April 15 (Bloomberg) -- A record number of companies canceled initial public offerings in the first quarter as stock markets fell and concerns about a recession sapped demand for new shares, a survey by Ernst & Young LLP said.

As many as 83 companies withdrew IPOs while a further 24 delayed share sales, the accounting firm said in a report published today. The number of companies going public declined 60 percent from the fourth quarter of 2007 and was down 38 percent from the first three months of last year.

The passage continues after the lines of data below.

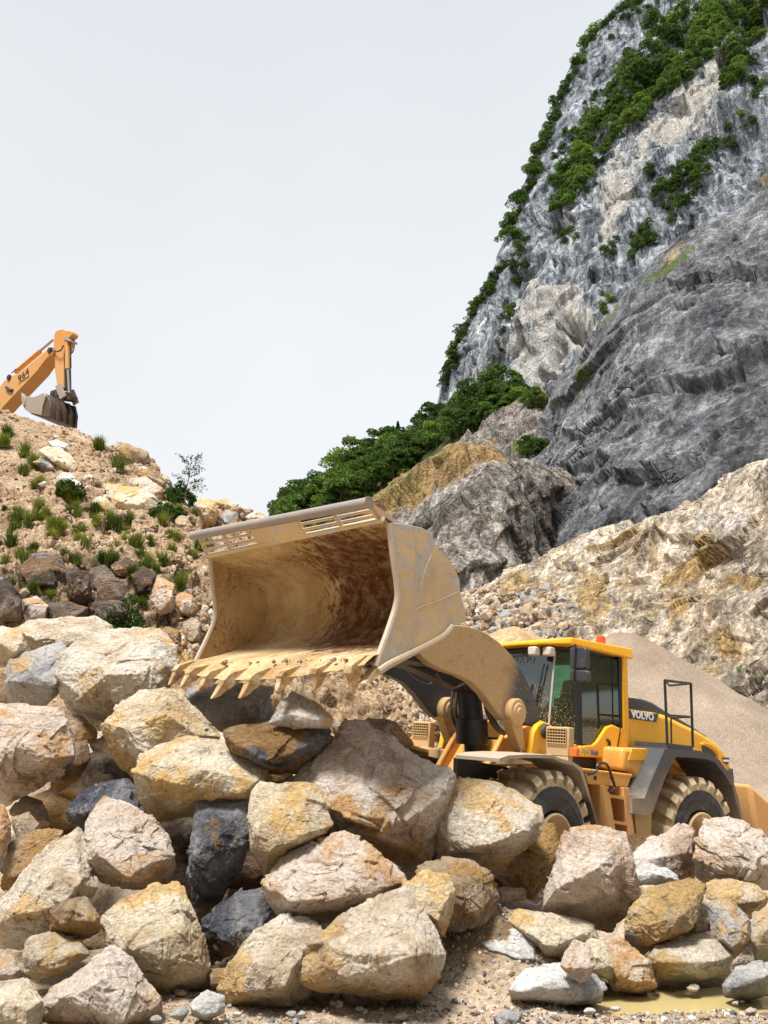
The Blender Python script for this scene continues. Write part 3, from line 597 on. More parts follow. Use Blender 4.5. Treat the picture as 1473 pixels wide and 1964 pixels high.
scatter_trees([(1155, 470), (1190, 460), (1195, 490), (1160, 495)], 4, 'mountain', (.35, .5), 'small tree in the tuft below the streaked pale rock', 'trees below the streaked pale rock', ['broad'], 9)
scatter_trees([(1075, 455), (1110, 445), (1110, 475), (1080, 470)], 4, 'mountain', (.35, .5), 'small tree on the bare middle of the cliff', 'trees on the bare middle of the cliff', ['broad'], 9)
scatter_trees([(1145, 590), (1178, 580), (1175, 605), (1150, 610)], 3, 'mountain', (.3, .4), 'tiny tree on the cliff to the right of the cave', 'trees right of the cave', ['light'], 8)
scatter_trees([(980, 480), (1008, 465), (1012, 520), (995, 560), (975, 540)], 9, 'mountain', (.45, .75), 'dark tree in the gully behind the rock nose on the skyline', 'trees in the gully behind the rock nose', ['broad'], 10)
scatter_trees([(970, 570), (985, 580), (975, 660), (955, 740), (940, 730)], 9, 'mountain', (.3, .5), 'small tree in the narrow gully above the wooded ridge', 'trees in the narrow gully', ['broad', 'light'], 10)
G3 = 'trees covering the wooded ridge'
scatter_trees([(522, 1010), (560, 975), (620, 945), (680, 905), (740, 872), (800, 845), (850, 820), (900, 790), (950, 775), (1000, 775), (990, 800), (930, 838), (860, 850), (800, 890), (735, 945), (700, 965), (560, 1020)], 70, 'wooded_ridge', (.75, 1.15), 'green broadleaf tree on the wooded ridge behind the bucket', G3, ['broad', 'light', 'broad'], 14)
line_trees([(530, 1000), (560, 972), (620, 942), (680, 894), (740, 852), (800, 832), (850, 808), (900, 775), (950, 765), (1005, 765)], 'wooded_ridge', 16, (.7, 1.05), 'green broadleaf tree on the crest line of the wooded ridge', 'trees on the crest of the wooded ridge', ['broad', 'broad', 'light'], 0, 4)
for (x, y, s) in [(745, 838, .95), (762, 828, .9), (778, 826, .75), (752, 850, .9)]:
    place_tree('fir', Vector(P(x, y+26, 302)), s, 'dark fir standing on the crest of the wooded ridge right of the little house', 'firs on the ridge')
scatter_trees([(1000, 860), (1045, 860), (1045, 880), (1010, 880)], 7, 'shoulder', (.32, .45), 'low dark bush in the hollow beside the brown foothill', 'bushes in the hollow', ['broad'], 8)
scatter_trees([(985, 765), (1010, 770), (1000, 790), (1060, 800), (1070, 790)], 4, 'shoulder', (.3, .5), 'small tree at the foot of the pale cave wall', 'trees at the foot of the cave wall', ['light'], 8)
scatter_trees([(878, 838), (905, 832), (905, 842), (880, 846)], 3, 'foothill', (.25, .3), 'low round bush behind the top of the brown foothill', 'bushes on the foothill', ['light'], 7)

# small house on the ridge
Mh = Mat('white_wall_plaster'); M_plaster = Mh.done((.6, .58, .54), .9); Mh = Mat('grey_roof'); M_roof = Mh.done((.16, .16, .18), .8); Mh = Mat('dark_window'); M_dark = Mh.done((.02, .022, .025), .4)
hp = P(699, 857, 306); hr = empty('house', 'tiny white house with a pointed grey roof peeping over the wooded ridge', 'house', tuple(hp))
MB().box(-1.6, 1.6, -1.6, 1.6, -4, 2.0).build('wall', M_plaster, hr)
m = MB(); m.add([(-2, -2, 2), (2, -2, 2), (2, 2, 2), (-2, 2, 2), (0, 0, 4.6)], [(0, 1, 4), (1, 2, 4), (2, 3, 4), (3, 0, 4), (3, 2, 1, 0)]); m.build('roof', M_roof, hr)
MB().box(-.35, .35, -1.66, -1.6, .3, 1.2).build('window', M_dark, hr)
MB().prism([(1.7, 0), (5.4, 0), (5.4, 2.2), (3.5, 4.4), (1.7, 2.2)], 1, -1.3, 1.3).build('gable_wing', Mat('brown_gable').done((.22, .10, .07), .8), hr)

# ------------------------------------------------------------------ wheel loader
yaw, pit, rol, PHI = 3.7591, -.0471, -.0516, .1681
def Rz(a): c, s = math.cos(a), math.sin(a); return np.array([[c, -s, 0], [s, c, 0], [0, 0, 1]])
cy_, sy_ = math.cos(pit), math.sin(pit); cr_, sr_ = math.cos(rol), math.sin(rol)
LM = Rz(yaw)@np.array([[cy_, 0, sy_], [0, 1, 0], [-sy_, 0, cy_]])@np.array([[1, 0, 0], [0, cr_, -sr_], [0, sr_, cr_]]); LT = np.array([2.0013, 11.2061, -1.7676])
FR = Rz(PHI); ID = np.eye(3)
def loc(px, py, ax, val, front=False):
    d = ray(px, py); A = LM@FR if front else LM; o = -A.T@LT; q = A.T@d; return o+q*((val-o[ax])/q[ax])
def pp(pts, ax, val, front=False):      # traced outline -> the two in-plane coordinates on plane ax = val of the machine
    out = []
    for x, y in pts: q = list(loc(x, y, ax, val, front)); q.pop(ax); out.append(tuple(q))
    return out
loader = empty('wheel_loader', 'muddy yellow wheel loader with its big bucket raised, standing behind the boulders', 'wheel loader')
loader.matrix_world = Matrix(np.vstack([np.hstack([LM, LT[:, None]]), [0, 0, 0, 1]]).tolist())

def paint(name, c, dust=(.50, .32, .15), lo=.9, hi=2.2, rough=.45, spots=(.05, .04, .03), damt=.9, base=.0):
    M_ = Mat(name); v = M_.coord(rnd=False); z = M_.sep(v)[2]
    n = M_.noise(v, 2.2, 7, .65)
    f = M_.math('ADD', M_.step(z, hi, lo), M_.math('MULTIPLY', M_.math('SUBTRACT', n, .5), 1.1)); f = M_.math('ADD', f, base)
    f = M_.math('MULTIPLY', M_.step(f, .1, 1.0), damt)
    col = M_.mix(f, c, dust)
    col = M_.mix(M_.math('MULTIPLY', M_.step(M_.noise(v, 14, 5, .7), .66, .72), .55), col, spots)
    col = M_.mix(1., col, M_.ramp(M_.noise(v, 40, 5, .7), [(.3, .86), (.7, 1.1)]), 'MULTIPLY')
    r = M_.math('ADD', M_.math('MULTIPLY', f, .4), rough)
    return M_.done(col, r, M_.bump(M_.noise(v, 30, 6, .7), .25, .01))
M_yel = paint('loader_yellow', (.93, .47, .015), rough=.38, dust=(.66, .38, .15), lo=1.0, hi=2.3, base=.02)
M_fryel = paint('frame_yellow', (.82, .38, .05), dust=(.60, .34, .15), lo=.6, hi=2.4, base=.15)
M_tan = paint('muddy_tan', (.58, .38, .18), dust=(.50, .34, .18), spots=(.12, .08, .04))
M_grey = paint('dark_grey_plastic', (.055, .058, .066), dust=(.34, .27, .2), lo=.9, hi=2.0, rough=.5, spots=(.45, .38, .3), base=-.1)
M_blk = paint('black_parts', (.012, .012, .014), dust=(.10, .07, .045), lo=.3, hi=2., rough=.5, spots=(.2, .15, .1), damt=.5)
M_chrome = Mat('rod_steel').done((.42, .38, .34), .25, metal=.9)
M_mud = paint('dried_mud', (.50, .36, .2), dust=(.42, .29, .15), spots=(.2, .14, .08), rough=.7)
M_or = Mat('beacon_orange'); M_or.b.inputs['Transmission Weight'].default_value = .3; M_or = M_or.done((.95, .10, .01), .2)
M_wht = Mat('white_letters').done((.85, .85, .85), .5)
M_glass = Mat('tinted_glass')
def glassmat(name, tint, spat=.0):
    M_ = Mat(name); t = M_.n('ShaderNodeBsdfTransparent'); t.inputs[0].default_value = (*tint, 1)
    g = M_.n('ShaderNodeBsdfGlossy'); g.inputs['Roughness'].default_value = .04; g.inputs[0].default_value = (.85, 1, 1, 1)
    fr = M_.n('ShaderNodeFresnel'); fr.inputs[0].default_value = 1.6; a = M_.n('ShaderNodeMixShader'); M_.l(M_.math('ADD', fr.outputs[0], .06), a.inputs[0]); M_.l(t.outputs[0], a.inputs[1]); M_.l(g.outputs[0], a.inputs[2])
    d = M_.n('ShaderNodeBsdfDiffuse'); d.inputs[0].default_value = (.5, .36, .2, 1); v = M_.coord(rnd=False); z = M_.sep(v)[2]; x = M_.sep(v)[0]
    low = M_.math('MULTIPLY', M_.step(M_.math('ADD', z, M_.math('MULTIPLY', x, -.6)), 2.75, 1.95), spat)
    s = M_.step(M_.math('ADD', M_.noise(v, 60, 3, .5), M_.math('MULTIPLY', low, .25)), .70, .74)
    film = M_.math('MULTIPLY', M_.noise(v, 3, 4), .10)
    b = M_.n('ShaderNodeMixShader'); M_.l(M_.math('MAXIMUM', s, film), b.inputs[0]); M_.l(a.outputs[0], b.inputs[1]); M_.l(d.outputs[0], b.inputs[2]); M_.l(b.outputs[0], M_.out.inputs[0]); return M_.m
M_glass = glassmat('tinted_glass', (.26, .60, .50), .45); M_glassw = glassmat('windscreen_glass', (.30, .50, .56), .5)

# ---- wheels
Mt = Mat('tyre'); v = Mt.coord(rnd=False); sp = Mt.sep(v); rr = Mt.math('SQRT', Mt.math('ADD', Mt.math('MULTIPLY', sp[0], sp[0]), Mt.math('MULTIPLY', sp[2], sp[2])))
n = Mt.noise(v, 5, 7, .7)
f = Mt.step(Mt.math('ADD', rr, Mt.math('MULTIPLY', Mt.math('SUBTRACT', n, .5), .05)), .615, .63)
blackc = Mt.mix(Mt.math('MULTIPLY', Mt.step(Mt.noise(v, 7, 8, .75), .5, .64), .5), (.018, .018, .021), (.12, .12, .13))
mudc = Mt.ramp(Mt.noise(v, 6, 7, .7), [(.3, (.38, .29, .17)), (.6, (.60, .49, .33))])
M_tyre = Mt.done(Mt.mix(f, blackc, mudc), Mt.math('ADD', Mt.math('MULTIPLY', f, .3), .55), Mt.bump(Mt.noise(v, 14, 7, .7), .6, .02))
M_rim = paint('rim_paint', (.62, .46, .28), dust=(.56, .4, .22), lo=-2, hi=2, rough=.5)
M_hub = Mat('hub_red_brown').done((.10, .025, .012), .6)
def wheel_meshes():
    t = MB(); R = .8
    prof = [(.24, .335), (.30, .37), (.325, .44), (.33, .52), (.315, .60), (.30, .645), (.25, .715), (.12, .735), (0, .74)]
    prof = prof+[(-y, r) for y, r in prof[::-1][1:]]
    t.lathe(prof, (0, 0, 0), 72)
    t.lathe([(.333, .505), (.337, .512), (.333, .52)], (0, 0, 0), 72)
    nl = 21
    for side in (1, -1):
        for k in range(nl):
            a0 = 2*math.pi*(k+(.5 if side < 0 else 0))/nl; w_ = 2*math.pi/nl*.33
            def pt(a, r, y): return (r*math.cos(a), y*side, r*math.sin(a))
            sl = .11*side
            a_out, a_in = a0, a0+sl
            A = [pt(a_out-w_, .62, .322), pt(a_out+w_, .62, .322), pt(a_out+w_*.8, .705, .318), pt(a_out+w_*.72, R-.01, .27), pt(a_in+w_*.6, R, .03), pt(a_in+w_*.6, .72, .02), ]
            Bq = [pt(a_out-w_, .62, .322), ]
            v0 = [pt(a_out-w_, .625, .30), pt(a_out-w_*.85, .71, .335), pt(a_out-w_*.75, R-.015, .29), pt(a_in-w_*.6, R, .02), pt(a_in-w_*.6, .70, .02), pt(a_out-w_, .66, .25)]
            v1 = [pt(a_out+w_, .625, .30), pt(a_out+w_*.85, .71, .335), pt(a_out+w_*.75, R-.015, .29), pt(a_in+w_*.6, R, .02), pt(a_in+w_*.6, .70, .02), pt(a_out+w_, .66, .25)]
            t.hexa(v0, v1)
    return t
tyre_o = wheel_meshes().build('tyre', M_tyre, None, bevel=.012, smooth=True)
rm = MB(); rm.lathe([(.30, .345), (.325, .345), (.335, .33), (.325, .315), (.24, .30), (.20, .285), (.18, .27), (.10, .262), (.04, .25), (.02, .20), (.02, .0)], (0, 0, 0), 48); rm.lathe([(.02, .12), (.10, .12), (.11, .10), (.11, 0)], (0, 0, 0), 24)
rm.lathe([(-.30, .345), (-.2, .30), (0, .26), (0, .0)], (0, 0, 0), 48)
for k in range(12): a = 2*math.pi*k/12; rm.tube([(.155*math.cos(a), .02, .155*math.sin(a)), (.155*math.cos(a), .05, .155*math.sin(a))], .016, 6)
rim_o = rm.build('rim', M_rim, None, smooth=True)
hb = MB(); hb.lathe([(.015, .19), (.026, .18), (.026, .13)], (0, 0, 0), 32); hub_o = hb.build('hub', M_hub, None, smooth=True)
first = True
for (x, y, fr_, rot) in [(1.65, 1.03, True, .1), (1.65, -1.03, True, .7), (-1.65, 1.03, False, .45), (-1.65, -1.03, False, .2)]:
    wr = bpy.data.objects.new('wheel', None); COL.objects.link(wr); wr.parent = loader
    X = FR if fr_ else ID; q = X@np.array([x, y, .80]); Mx = X@(np.array([[math.cos(rot), 0, math.sin(rot)], [0, 1, 0], [-math.sin(rot), 0, math.cos(rot)]]))
    if y < 0: Mx = Mx@Rz(math.pi)
    wr.matrix_local = Matrix(np.vstack([np.hstack([Mx, q[:, None]]), [0, 0, 0, 1]]).tolist())
    for src in (tyre_o, rim_o, hub_o):
        o = src if first else src.copy()
        if not first: COL.objects.link(o)
        o.parent = wr
    first = False

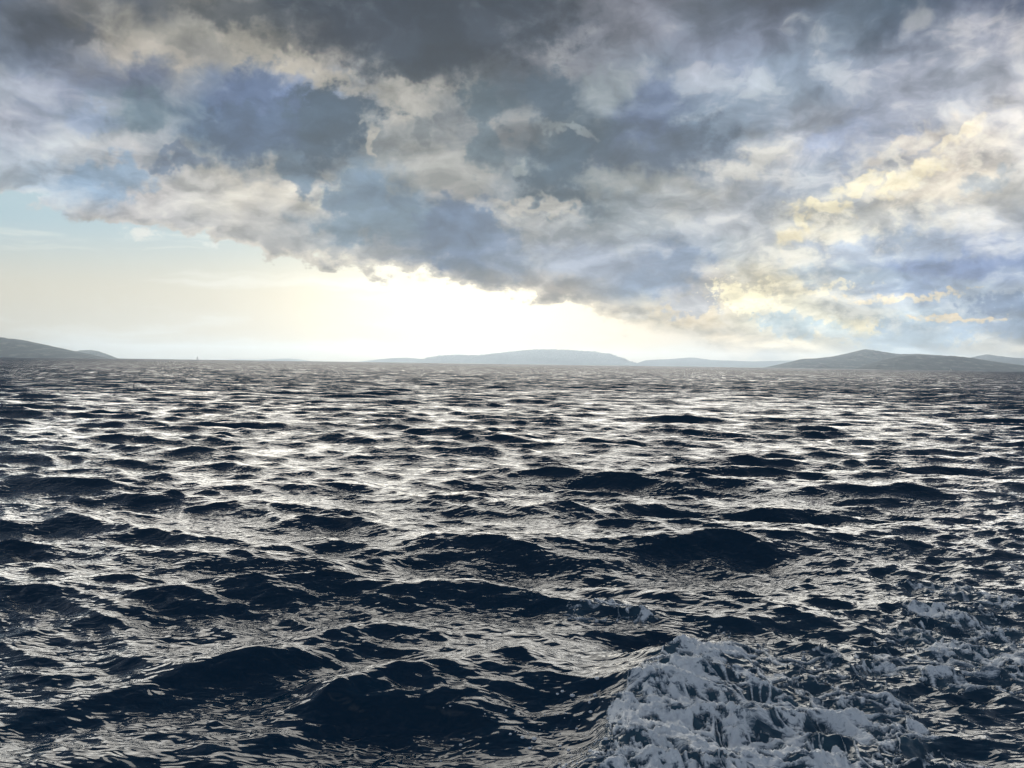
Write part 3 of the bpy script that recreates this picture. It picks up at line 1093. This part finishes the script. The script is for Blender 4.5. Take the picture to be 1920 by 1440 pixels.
def sailboat(label, loc, length, mast, heading):
    root = bpy.data.objects.new('sailboat', None)
    COL.objects.link(root)
    root.location = loc
    root.rotation_euler = (0, 0, R(heading))
    tag(root, label, 'sailboat', 'sailing boats near the horizon')
    L = length
    bm = bmesh.new()
    sect = []
    for k in range(9):
        s = k / 8.0
        w = 0.15 * L * math.sin(math.pi * min(1.0, 0.25 + s * 0.75)) ** 0.8 + 0.004 * L
        dk = 0.085 * L + 0.03 * L * s * s
        xx = (s - 0.5) * L
        ring = [(xx, -w, dk), (xx, -w * 0.85, 0.02 * L), (xx, 0, -0.05 * L * math.sin(math.pi * (0.1 + 0.8 * s))), (xx, w * 0.85, 0.02 * L), (xx, w, dk)]
        sect.append([bm.verts.new(p) for p in ring])
    for a, b in zip(sect, sect[1:]):
        for q in range(4):
            bm.faces.new((a[q], a[q + 1], b[q + 1], b[q]))
        bm.faces.new((a[4], a[0], b[0], b[4]))
    bm.faces.new(sect[0])
    bm.faces.new(sect[-1][::-1])
    bmesh.ops.recalc_face_normals(bm, faces=bm.faces)
    bm_obj('hull', bm, MAT_HULL, root)
    bm = bmesh.new()
    bmesh.ops.create_cone(bm, cap_ends=True, segments=10, radius1=0.010 * L, radius2=0.006 * L, depth=mast)
    bmesh.ops.translate(bm, verts=bm.verts, vec=(0.06 * L, 0, mast / 2 + 0.06 * L))
    bm_obj('mast', bm, MAT_SPAR, root)
    bm = bmesh.new()
    bmesh.ops.create_cone(bm, cap_ends=True, segments=8, radius1=0.007 * L, radius2=0.006 * L, depth=0.42 * L, matrix=Matrix.Rotation(R(90), 4, 'Y'))
    bmesh.ops.translate(bm, verts=bm.verts, vec=(-0.15 * L, 0, 0.17 * L))
    bm_obj('boom', bm, MAT_SPAR, root)

    def sail(name, tack, clew, head, belly):
        bm = bmesh.new()
        N = 8
        grid = []
        for a in range(N + 1):
            v = a / N
            row = []
            for b in range(N + 1):
                u = b / N
                p = Vector(tack).lerp(Vector(head), v)
                q = Vector(clew).lerp(Vector(head), v)
                w = p.lerp(q, u)
                w.y += belly * math.sin(math.pi * u) * (1 - v) ** 0.7
                row.append(bm.verts.new(w))
            grid.append(row)
        for a in range(N):
            for b in range(N):
                bm.faces.new((grid[a][b], grid[a][b + 1], grid[a + 1][b + 1], grid[a + 1][b]))
        bmesh.ops.remove_doubles(bm, verts=bm.verts, dist=1e-4)
        bmesh.ops.solidify(bm, geom=bm.faces[:], thickness=0.03)
        bm_obj(name, bm, MAT_SAIL, root)

    sail('mainsail', (0.05 * L, 0, 0.19 * L), (-0.35 * L, 0.02 * L, 0.19 * L), (0.05 * L, 0, mast), 0.05 * L)
    sail('jib', (0.48 * L, 0, 0.13 * L), (0.10 * L, 0.03 * L, 0.14 * L), (0.08 * L, 0, mast * 0.88), 0.05 * L)
    return root


d_ = px_ray(370, 669)
sailboat('faint sailing boat with raised sails on the left horizon', (d_.x / d_.y * 7000.0, 7000.0, 0.0), 26.0, 36.0, 60.0)
d_ = px_ray(1783, 690)
sailboat('tiny white sailing boat under the dark right hillside', (d_.x / d_.y * 2300.0, 2300.0, 0.0), 6.5, 8.0, 140.0)


# ------------------------------------------------------------------ the hazy air
def build_haze():
    bm = bmesh.new()
    bmesh.ops.create_cube(bm, size=1.0)
    bmesh.ops.scale(bm, verts=bm.verts, vec=(49400.0, 49400.0, 433.0))
    bmesh.ops.translate(bm, verts=bm.verts, vec=(0, 0, 213.5))
    me = bpy.data.meshes.new('haze')
    bm.to_mesh(me)
    bm.free()
    m = bpy.data.materials.new('haze_air')
    m.use_nodes = True
    T = NT(m.node_tree)
    T.n.clear()
    out = T.node('ShaderNodeOutputMaterial')
    pv = T.node('ShaderNodeVolumePrincipled')
    pv.inputs['Color'].default_value = (0.76, 0.88, 1.0, 1)
    pv.inputs['Density'].default_value = HAZE_DENSITY
    pv.inputs['Anisotropy'].default_value = 0.80
    T.l.new(pv.outputs[0], out.inputs['Volume'])
    o = add_obj('haze', me, m)
    tag(o, kind='stuff', label='thin bright sea haze in the air', category='haze')
    return o


HAZE_DENSITY = 5.2e-5
build_haze()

``There isn't likely to be much change before the last quarter and that's probably an optimistic prognosis,'' Ernst & Young IPO Leader David Wilkinson said today in a Bloomberg Television interview. ``We're looking toward 2009 for when confidence might start returning.''

The MSCI World Index has slipped 13 percent since reaching a record in October as the surge in subprime-mortgage defaults sparked a worldwide credit crisis and threatened to send the U.S. economy into recession. Apax pulled its planned $2.5 billion IPO of fashion brand Tommy Hilfiger Corp. in January, citing ``market conditions.''

HSH Nordbank AG, the German state-owned lender specializing in ship financing, said last month it will postpone a planned IPO, saying the market environment had worsened. Cia. de Saneamento de Minas Gerais, a Brazilian sanitation company, and Denmark's Dong Energy have also shelved planned share sales.

The Chicago Board Options Exchange Volatility Index climbed to a five-year high earlier this month.